March 2007 | From the Editor
A More Sustainable Army?
Sometime in early February I received an email from a Major John J. Fittipaldi, a fellow at the Army Environmental Policy Institute. He complimented Conscious Choice on our “Chicago Green Report Card” (Jan ’07) and requested information about Chicago’s sustainability-practices, and the grading system we employed in the report card. It was a long email that literally had come up the chain of command from various Army officers to the one who finally reached me.
I read the entire discussion thread, and while the interest and questions were perfectly logical, not to mention flattering, and their approach more than polite, what struck me most was this one particular phrase within Major Fittipaldi’s greeting: “Your article has generated some interest within our colleagues engaged in building a more sustainabile [sic] Army.”
Although I was unsure how to respond, much less how I felt about the Army reading Conscious Choice, I couldn’t get past that line. Building a more sustainable Army? Did I want to help the Army become “more sustainable?” And what exactly did that mean?
I have to admit I found the statement absurd on its premise, a humorous oxymoron along the lines of “military intelligence.” I thought long and hard about the idea of the Army, (let’s be honest) the world’s largest, most resource-consuming, most polluting, and most feared killing machine, becoming “more sustainable,” and I was immediately filled with a terribly sad sense of panic. Sad because the green movement was born out of an inviolable love and dedication to life on the planet, something antithetical to 10,000 nuclear weapons; Panic because it was being co-opted by those who do not share our values of peaceful resolution of conflict. I had no delusions about the killing capability of a solar-powered tank.

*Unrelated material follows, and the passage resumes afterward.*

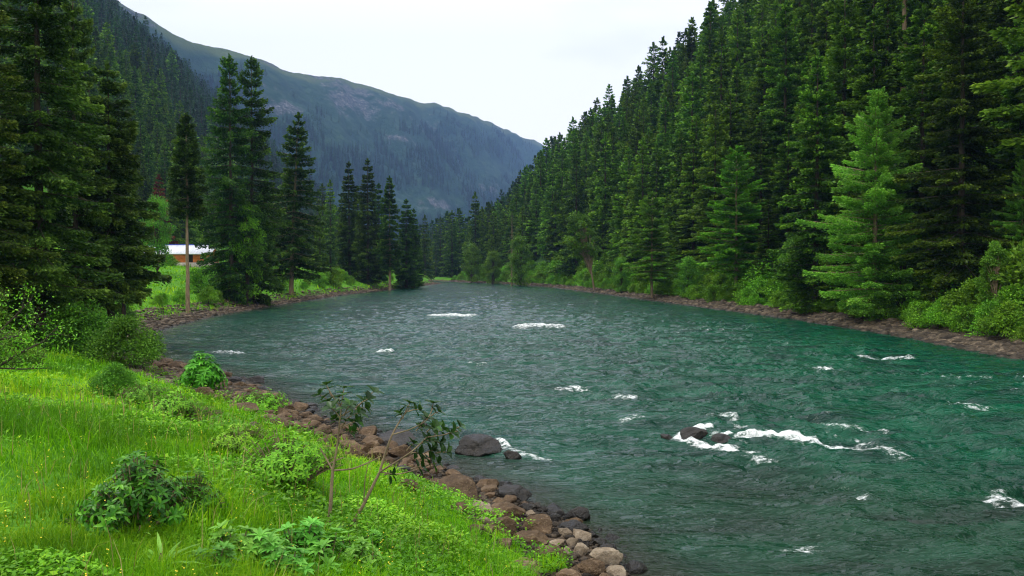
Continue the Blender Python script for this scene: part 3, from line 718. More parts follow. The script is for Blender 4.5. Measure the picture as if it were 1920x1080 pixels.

My response was polite and gracious, perhaps a tad snarky, but ultimately non-cooperative. How could I offer sustainability tips to the Armed Forces without mentioning that they are the world’s largest single consumer of fossil fuels, and an occupying power that uses 65 percent of every tax dollar collected. If they truly wanted to sustain themselves, they’d get out of the Middle East and everywhere else they are fighting other people’s (or corporation’s) wars.
I copied a few hundred people on my reply, and the responses ran the gamut from applause to condemnation. I was chided by one for “passing up a golden opportunity to dialogue” and told by another that my response was “a gross abuse of power.” The scariest reply came from people who said, “Well, they aren’t going anywhere, so you might as well give them what they want.” It signified total resignation.
Wasn’t it Gandhi who said we don’t have to fight to resist? If we don’t choose to stand by our convictions and beliefs when the opportunity presents itself, then who are we, really?